Because the anthropology students and professors had partially mobbed The Lamb alongside their standard evening patrons, the place was packed.  When I finally was able to order my pie and pint, I was a bit stunned at the total price: £12.63.  I paid, but as I fought my way back to the table, I thought about the cost of the pie I had at The Black Friar the previous week, and also an advertised sign outside of a pub on Chalk Farm Road, “A pie and a pint: £8.”

Ah.  Lesson learned.  At The Lamb, there is a premium for being in Bloomsbury, and also for the atmosphere of The Lamb.  The walls are filled with memorabilia, and it is thus far the only pub I have seen with “snob screens” intact.  The glass screens at the bar were once used back in older times when the genteel guests on one side of the pub wanted to obscure the shenanigans of the rougher crowd on the other side of the pub.  The screens were turned to prevent one side from looking through to the other, but now the screens are kept as a decorative testament to the heritage of The Lamb.

Anyway, my pie arrived about halfway through my pint, and it was good.  The roasted vegetable pie was served with a tidy pile of mashed potatoes and some pale-looking green beans.  As I ate my £9.50 pie, I talked with two other Americans about a pub with good 2-for-1 deals in Islington, as well as discussed my recent gift of canned boiled peanuts from my darling friend Jeannette.  It was a good pie, and I love mashed potatoes, and I was happily full.  But I probably won’t be ordering a pie again at The Lamb unless my income increases drastically, considering the many other comparable options available at pubs elsewhere in London.

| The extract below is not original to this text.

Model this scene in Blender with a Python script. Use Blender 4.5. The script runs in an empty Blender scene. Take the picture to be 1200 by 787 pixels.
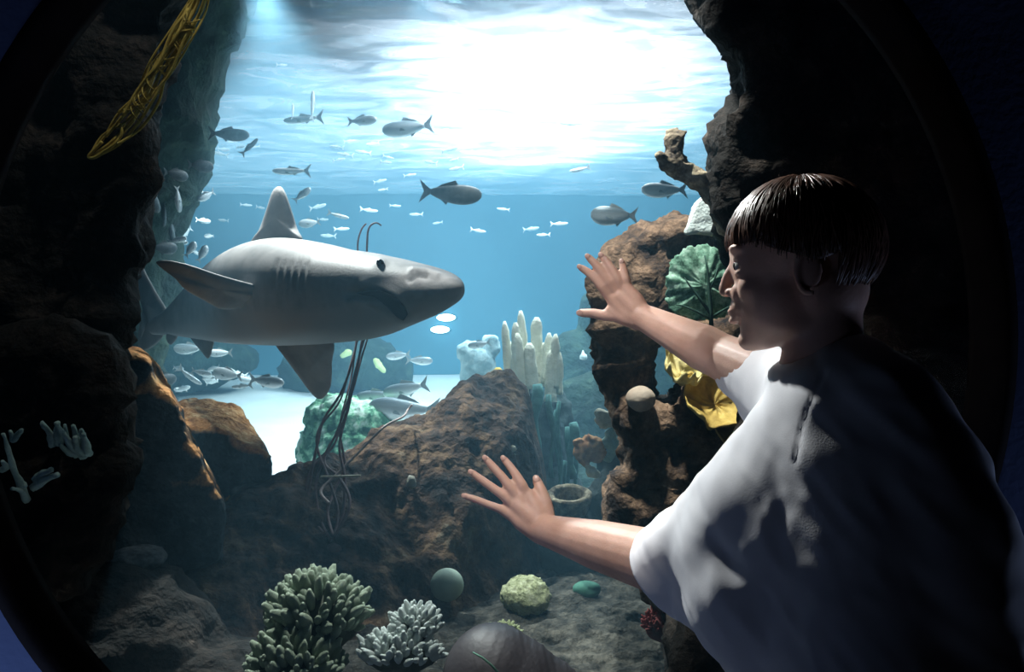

My pint was a standard amber ale that was marketed under the name “Director” that went well with the pie.  After I finished it, though, I abstained from another drink, as by then I was engaged with one of my professors about educational prospects in the US and the UK, and the reasons why her daughter wants to go to university in the US and why I chose to embark on postgrad work in the UK.  After someone accidently knocked a pint glass onto a table, which in turn knocked a wine glass onto another professor, I went in search for the other Foodies (aka Anthropology of Food MA students) and chatted with a few of them a bit about music and dissertation ideas before heading towards Theobald’s Road on the other side of Lamb’s Conduit Street.

The Lamb is a nice place, definitely a winner in atmosphere provided it isn’t being taken over by anthropology students bent on drink.  The regular clientele seem to be more mature on the whole, except for the interesting crowd of young things who were walking around with fake moustaches–and a fake beard, for one woman.  All in all, I’m sure I will visit The Lamb once again, but not so sure about the pie.  Chips, though, are a definite yes.